Annie trottine. Elle remonte la file de manifestants qui s'étire sur l'avenue Gambetta de Nice. Sa doudoune imitation jean délavé détonne dans la marée fluo. «Ça fait une semaine que je cherche un gilet jaune, mais je n'ai pas trouvé», regrette cette secrétaire à la retraite. Parce qu'Annie n'a pas de voiture. Voilà un an qu'elle a délaissé son auto. Le prix de l'essence, l'assurance, les réparations, le parking l'ont poussée à la revendre. «Je suis une mamie plumée, dit-elle derrière son foulard à fleurs. Macron nous déteste. Il baisse nos retraites. Je ne touche que 950€ par mois et je paye 500€ de loyer. Je ne peux pas me permettre de passer 100€ dans une voiture.»

Marche des «gilets jaunes» avenue Jean Médecin à Nice le 17 novembre. Photo Laurent Carré pour Libération

«Par solidarité» avec les automobilistes et définitivement «contre Macron», Annie participe au seul rassemblement «piéton» de la Côte d'Azur. Elle marche dans le centre-ville de Nice, de la promenade des Anglais à la place de la Libération ce samedi matin, contre la hausse du prix des carburants. Pourtant, elle n'est pas concernée par cette taxe. Annie est dans la rue «pour défendre le service public», pour «la hausse des retraites», «contre la CSG». Un rassemblement qui dépasse donc la simple contestation sur fond de crise énergétique.

«Que Macron arrête de toucher à ma retraite !»

Ce sont toutes toutes ces «autres raisons» qui ont poussé Danielle à descendre dans la rue. «Je ne suis pas d'accord avec le motif initial du carburant», explique cette professeure de français. Vivant six mois à Paris et six mois au centre-ville de Nice, elle a fait le choix de se passer de voiture. «Le gouvernement abuse en taxant les petits et la classe moyenne, soutient-elle. C'est ce mécontentement-là auquel je m'associe.» Son mari Régis a trouvé son gilet jaune par terre, la veille en sortant de la salle de gym. Enseignant à l'université, il pointe «un ras-le-bol général», citant «l'augmentation du carburant qui va se répercuter sur le prix de la distribution», les «retraites rognées» et la «suppression de la taxe d'habitation» dont il ne bénéficie pas. Danielle et Régis ne crieront pas «Macron démission», ils sont beaucoup moins catégoriques. Ils n'iront pas bloquer l'autoroute A8, ils ne se déplacent qu'à pied et en transports en commun.

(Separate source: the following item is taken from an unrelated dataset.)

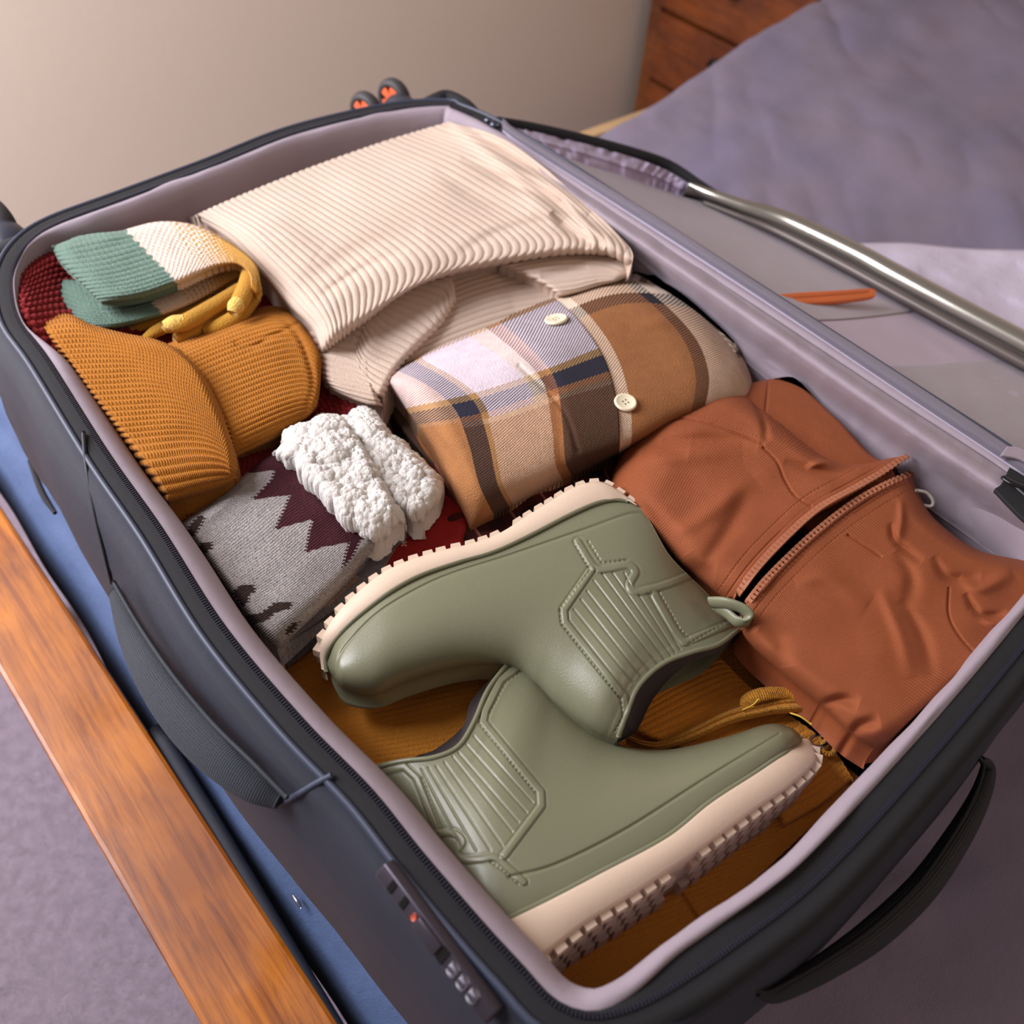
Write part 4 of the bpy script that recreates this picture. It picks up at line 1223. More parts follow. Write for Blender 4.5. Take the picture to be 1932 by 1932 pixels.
def socks():
    gm = material('grey_sock_knit', attr=True, rough=1.0, sheen=0.0, bumps=[('noise', 1000, 1.5), ('twill', 700, 0.6)])
    zig = [(455, 862), (467, 893), (518, 887), (512, 905), (475, 943), (510, 938), (547, 934), (540, 950), (518, 1000), (550, 990), (590, 980), (584, 1000), (576, 1043),
           (610, 1032), (659, 1023), (652, 1045), (645, 1075), (665, 1050), (680, 1020), (720, 1000), (740, 960), (640, 900), (560, 830), (500, 820)]
    brown = [[(352, 1012), (358, 990), (376, 972), (388, 975), (380, 990), (362, 1018)],
             [(368, 1038), (380, 1024), (400, 1022), (400, 1034), (385, 1048), (372, 1050)],
             [(438, 1118), (452, 1104), (478, 1103), (483, 1114), (470, 1124), (470, 1136), (455, 1146), (448, 1130)],
             [(466, 1160), (490, 1158), (520, 1136), (553, 1136), (548, 1148), (520, 1156), (505, 1170), (480, 1178)],
             [(538, 1190), (552, 1176), (566, 1172), (556, 1188), (542, 1200)]]

    def melange(p):
        n = rng.random(p.u.shape)[..., None]
        P = UA(p.PX, p.PY, p.H)
        st = vnoise(p.u * 40, p.v * 5 + 3, 1.0, 8)[..., None]
        p.col *= 0.80 + 0.34 * n + 0.08 * st
    # lower sock of the pair
    t2 = thing('fleece_lined_sock', 'grey knit sock with white fleece cuff, underneath and nearer the upper boot', 'sock', tuple(U(680, 1100, -0.08)), 'fleece lined socks')
    p = Patch([[(540, 1090), (620, 1040), (700, 985), (750, 940)], [(580, 1130), (650, 1090), (720, 1040), (790, 990)],
               [(545, 1190), (630, 1140), (705, 1080), (760, 1020)], [(528, 1232), (605, 1175), (690, 1118), (724, 1082)]],
              200, 240, base=-0.066, T=0.018, w=(0.1, 0.22, 0.05, 0.15)).color((138, 132, 134))
    p.fold([(560, 1170), (640, 1110), (700, 1060)], 6, -0.003)
    p.paint(pdist(p.PX, p.PY, [(615, 1142), (672, 1090)])[0] < 4, (206, 168, 138))
    p.paint(inpoly(p.PX, p.PY, [(640, 1060), (700, 1000), (715, 1040), (680, 1068)]), (176, 186, 204))
    melange(p)
    p.build('foot', gm, t2, T=0.012, r=0.006)
    # upper sock
    t1 = thing('fleece_lined_sock', 'grey knit sock with maroon zigzag, brown motifs and white fleece cuff, lying on top', 'sock', tuple(U(520, 1020, -0.06)), 'fleece lined socks')
    c = [[(338, 990), (398, 946), (453, 902), (507, 860), (580, 820)],
         [(372, 1035), (440, 975), (510, 920), (590, 880), (640, 860)],
         [(420, 1100), (500, 1045), (570, 985), (640, 940), (690, 910)],
         [(468, 1165), (550, 1110), (620, 1050), (680, 1000), (735, 970)],
         [(523, 1226), (590, 1165), (650, 1105), (700, 1045), (760, 1000)]]
    p = Patch(c, 380, 420, base=-0.048, T=0.022, w=(0.14, 0.14, 0.05, 0.1), wav=0.0015, wsc=0.04, seed=81).color((176, 168, 166))
    jx = p.PX + 2.5 * np.sign(np.sin(p.PY * 1.0)); 
    p.paint(inpoly(jx, p.PY, zig), (70, 12, 28))
    for b in brown:
        p.paint(inpoly(jx, p.PY, b), (58, 38, 30))
    melange(p)
    p.D = 0.00025 * np.sin(p.u * 380 * 1.2)
    p.fold([(560, 900), (600, 950), (650, 1000)], 14, 0.002)
    p.build('foot', gm, t1, T=0.014, r=0.006)
    # fleece cuffs
    sm = material('sherpa_fleece', (222, 216, 210), rough=1.0, sheen=0.21, bumps=[('noise', 1300, 1.2)])
    sm.node_tree.nodes['Principled BSDF'].inputs['Subsurface Weight'].default_value = 0.6
    sm.node_tree.nodes['Principled BSDF'].inputs['Subsurface Radius'].default_value = (0.004, 0.0035, 0.003)
    sm.node_tree.nodes['Principled BSDF'].inputs['Subsurface Scale'].default_value = 1.0

    def sherpa(ctrl, parent, base, T, seed, n=330):
        p = Patch(ctrl, n, n, base=base, T=T, w=(0.28, 0.28, 0.25, 0.28))
        P = UA(p.PX, p.PY, p.H)
        g = np.random.default_rng(seed)
        x0, x1 = P[..., 0].min(), P[..., 0].max(); y0, y1 = P[..., 1].min(), P[..., 1].max()
        B = np.zeros(p.H.shape)
        for cnt, r0, r1, k in ((60, 0.008, 0.012, 0.45), (520, 0.0030, 0.0052, 0.62), (1700, 0.0012, 0.0021, 0.5)):
            H = np.zeros(p.H.shape)
            for _ in range(cnt):
                cx, cy, r = g.uniform(x0, x1), g.uniform(y0, y1), g.uniform(r0, r1)
                wx = np.abs(P[..., 0] - cx) < r
                idx = np.nonzero(wx & (np.abs(P[..., 1] - cy) < r))
                if len(idx[0]) == 0: continue
                d2 = (P[..., 0][idx] - cx) ** 2 + (P[..., 1][idx] - cy) ** 2
                H[idx] = np.maximum(H[idx], np.sqrt(np.clip(r * r - d2, 0, None)) * k * g.uniform(0.6, 1))
            B += H
        p.D = B - 0.006
        return p.build('fleece_cuff', sm, parent, T=0.012, r=0.006)
    sherpa([[(640, 782), (690, 768), (735, 800), (790, 858), (838, 905)],
            [(650, 820), (700, 815), (745, 850), (790, 895), (838, 928)],
            [(670, 870), (710, 870), (745, 905), (785, 935), (825, 950)],
            [(700, 930), (725, 940), (750, 965), (775, 985), (800, 985)]], t2, -0.035, 0.022, 5)
    sherpa([[(512, 850), (550, 800), (595, 782), (640, 782), (668, 812)],
            [(525, 872), (575, 850), (625, 835), (675, 845), (712, 872)],
            [(565, 912), (615, 895), (670, 888), (710, 905), (742, 930)],
            [(615, 958), (650, 945), (700, 940), (735, 950), (765, 972)],
            [(658, 1010), (690, 1020), (712, 1022), (742, 1008), (768, 990)]], t1, -0.030, 0.028, 6, 400)
    # red sock with small white knit motifs
    rm = material('red_knit', attr=True, rough=1.0, sheen=0.0, bumps=[('noise', 900, 1.6)])
    p = Patch([[(690, 1010), (760, 960), (830, 930), (880, 960)], [(700, 1040), (770, 1000), (840, 960), (890, 990)],
               [(715, 1075), (780, 1050), (840, 1010), (880, 1020)], [(730, 1110), (790, 1085), (850, 1050), (890, 1040)]],
              160, 220, base=-0.066, T=0.016, w=(0.15, 0.2, 0.08, 0.15)).color((158, 26, 26))
    for px_, py_ in ((748, 1008), (760, 1016), (757, 1002), (771, 1008), (775, 994), (787, 999), (745, 1022), (768, 1000), (783, 1012), (796, 990), (762, 1026)):
        for dx, dy in ((0, 0), (3, -3), (-3, -3), (3, 3), (-3, 3)):
            p.paint(np.hypot(p.PX - px_ - dx, p.PY - py_ - dy) < 1.9, (226, 198, 190))
    o = p.build('red_sock', rm, None, T=0.04, r=0.012)
    props(o, 'red knit sock with small white flecks peeking out under the white fleece', 'sock')


def mustard_dress():
    t = thing('corduroy_dress', 'mustard fine-ribbed corduroy dress with waist tie, lying flat under both boots', 'dress', tuple(U(1000, 1500, -0.14)))
    m = material('mustard_corduroy', (212, 134, 38), rough=1.0, sheen=0.14, bumps=[('noise', 1000, 1.4)])
    c = [[(500, 1240), (640, 1175), (800, 1150), (1050, 1100), (1300, 1150), (1400, 1215)],
         [(590, 1360), (720, 1330), (900, 1290), (1130, 1250), (1360, 1260), (1470, 1330)],
         [(680, 1470), (820, 1450), (1000, 1420), (1200, 1390), (1400, 1380), (1560, 1420)],
         [(800, 1610), (940, 1580), (1120, 1560), (1320, 1530), (1480, 1500), (1625, 1475)],
         [(960, 1780), (1080, 1740), (1220, 1700), (1360, 1650), (1480, 1600), (1600, 1540)],
         [(1060, 1960), (1150, 1910), (1240, 1860), (1340, 1790), (1450, 1700), (1560, 1620)]]
    p = Patch(c, 560, 330, base=-0.090, T=0.006, w=(0.03, 0.02, 0.03, 0.06), wav=0.003, wsc=0.10, seed=91)
    p.D = 0.0007 * (np.abs(np.sin(p.u * 70 * np.pi)) ** 0.6 - 0.5)
    for poly, w, a in (([(1230, 1590), (1275, 1670), (1330, 1755)], 4, -0.003), ([(1250, 1600), (1290, 1670)], 18, 0.002), ([(540, 1215), (590, 1200), (640, 1165)], 5, -0.002),
                       ([(640, 1350), (780, 1300), (900, 1290)], 30, -0.002)):
        p.fold(poly, w, a)
    p.build('skirt', m, t, T=0.05, r=0.006)
    # overlapping bodice corner at the right
    c = [[(1170, 1330), (1260, 1270), (1340, 1235), (1360, 1240)],
         [(1200, 1380), (1300, 1330), (1390, 1290), (1420, 1300)],
         [(1300, 1420), (1400, 1400), (1480, 1350), (1490, 1355)],
         [(1420, 1470), (1500, 1450), (1560, 1410), (1570, 1415)],
         [(1480, 1560), (1550, 1520), (1605, 1475), (1612, 1480)]]
    p = Patch(c, 300, 160, base=-0.082, T=0.006, w=(0.05, 0.05, 0.05, 0.10))
    p.D = 0.0008 * (np.abs(np.sin(p.u * 26 * np.pi)) ** 0.6 - 0.5)
    p.build('bodice', m, t, T=0.02, r=0.006)
    my = material('mustard_tie', (216, 146, 40), rough=1.0, sheen=0.14, bumps=[('rib', 700, 1.0), ('noise', 900, 1)])
    a_ = [(1182, 1394, -0.075), (1215, 1408, -0.073), (1250, 1410, -0.072), (1310, 1392, -0.070), (1380, 1362, -0.068), (1450, 1345, -0.065), (1500, 1340, -0.064), (1524, 1342, -0.066)]
    b_ = [(1182, 1388, -0.075), (1218, 1398, -0.073), (1250, 1397, -0.072), (1305, 1374, -0.070), (1370, 1342, -0.068), (1440, 1322, -0.065), (1490, 1314, -0.064), (1518, 1320, -0.066)]
    p = Patch([a_, b_], 24, 220, base=0.002); p.H += 0.002 * np.abs(np.sin(p.u * np.pi * 2)) 
    p.build('waist_tie', my, t, T=0.005, r=0.001)
    tube('tie_loop', [U(1408, 1345, -0.07), U(1412, 1322, -0.062), U(1440, 1310, -0.058), U(1480, 1308, -0.06), U(1515, 1318, -0.062), U(1528, 1345, -0.066)], [0.004, 0.005, 0.005, 0.0045, 0.004, 0.003], my, t, n=40, k=12, flat=0.6)
    th = material('yellow_thread', (236, 190, 70), rough=0.9)
    tube('loose_thread', [U(1490, 1345, -0.058), U(1510, 1352, -0.056), U(1530, 1366, -0.058)], 0.0006, th, t, n=14, k=6)
    tube('loose_thread', [U(1400, 1340, -0.062), U(1420, 1330, -0.058), U(1432, 1318, -0.055)], 0.0005, th, t, n=14, k=6)
    ring = [U(1545 + 16 * math.cos(a) , 1398 + 11 * math.sin(a), -0.068) for a in np.linspace(0, 2 * math.pi, 14, endpoint=False)]
    tube('metal_ring', ring, 0.0011, material('ring_steel', (170, 170, 175), rough=0.25, metallic=1.0), t, n=40, k=8, closed=True)
    ring = [U(1564 + 12 * math.cos(a), 1410 + 13 * math.sin(a), -0.070) for a in np.linspace(0, 2 * math.pi, 12, endpoint=False)]
    tube('button_loop', ring, 0.0019, my, t, n=40, k=10, closed=True)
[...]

Manifestation des «gilets jaunes» à Nice le 17 novembre. Photo Laurent CARRE pour Liberation

Beaucoup plus loin, en tête de cortège, Antoine a enfilé «le K-Way du club bouliste Gardenia». Jaune moutarde, la veste fait parfaitement illusion parmi les gilets jaunes. «J'avais trois voitures mais je les ai toutes vendues quand je suis devenu retraité», explique cet ancien ouvrier en bâtiment aux faux airs de Renaud. Il replace son mince foulard rouge et ses cheveux blancs qui lui tombent dans le cou : «J'aurais adoré en garder une, mais c'était trop cher.» Antoine vit seul. Après le virement du loyer, il lui reste 300€ pour finir le mois. «Je suis là pour défendre mes droits et pour que Macron arrête de toucher à ma retraite, dit-il. Il faut qu'on arrête de me ponctionner.» Voilà trois ans que le K-Way jaune était resté dans la penderie. Antoine a dû réduire ses loisirs : il n'a pas repris sa licence au club de pétanque «pour faire des économies».